Ms Gillibrand said in an interview on Wednesday that she would endorse another candidate in the primary but had not yet picked a favourite.

Though she stopped short of saying she would endorse a woman, Ms Gillibrand, who has made electing women to Congress a personal cause, said the next president had to be capable of uniting the country and suggested that a woman might be best suited for the job.

“I think that women have a unique ability to bring people together and heal this country,” Ms Gillibrand said, adding, “I think a woman nominee would be inspiring and exciting.”

But she added: “I will support whoever the nominee is, and I will do whatever it takes to beat Trump.”

Ms Gillibrand, 52, had anchored her candidacy in issues of women’s equality, with a strong emphasis on abortion rights.

She pledged to screen nominees for judgeships based on their support for the 'Roe v Wade' decision legalising abortion, and held rallies in two Republican-leaning states, Georgia and Missouri, where conservative lawmakers recently passed new restrictions on the procedure.

Ms Gillibrand also repeatedly challenged former vice president Joe Biden, the Democratic front-runner, over his record on women’s rights.

She assailed him in June for supporting a law that bars federal funding for abortion, a stance Biden soon recanted. In the most recent primary debate, Ms Gillibrand criticised Mr Biden for having opposed a proposal in the early 1980s to expand the child tax credit; Mr Biden described that as ancient history and questioned the sincerity of Ms Gillibrand’s rebuke.

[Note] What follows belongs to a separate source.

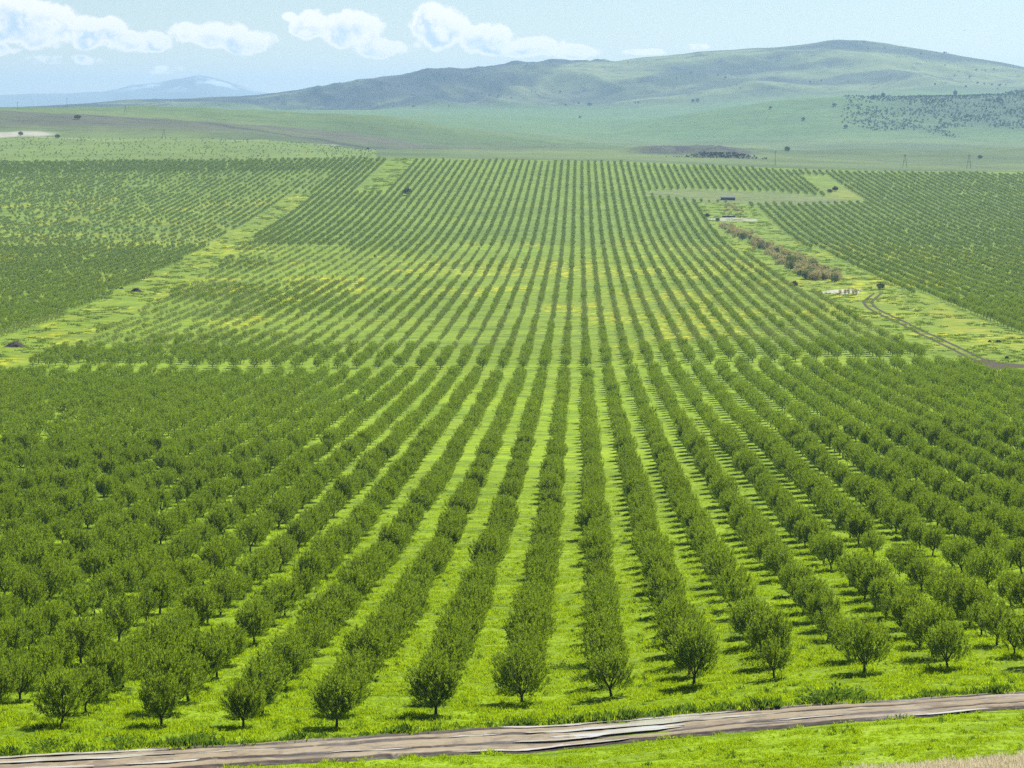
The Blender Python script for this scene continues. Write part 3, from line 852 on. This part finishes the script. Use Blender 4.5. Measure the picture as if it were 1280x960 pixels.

Ms Gillibrand said she would return to the Senate and continue to champion the causes of her presidential campaign. She intends to revive her political committee, 'Off the Sidelines', that has been dormant during the presidential race, and use it to support female candidates for the House and Senate in 2020.

“I’m really going to focus on electing women up and down the ballot,” she said.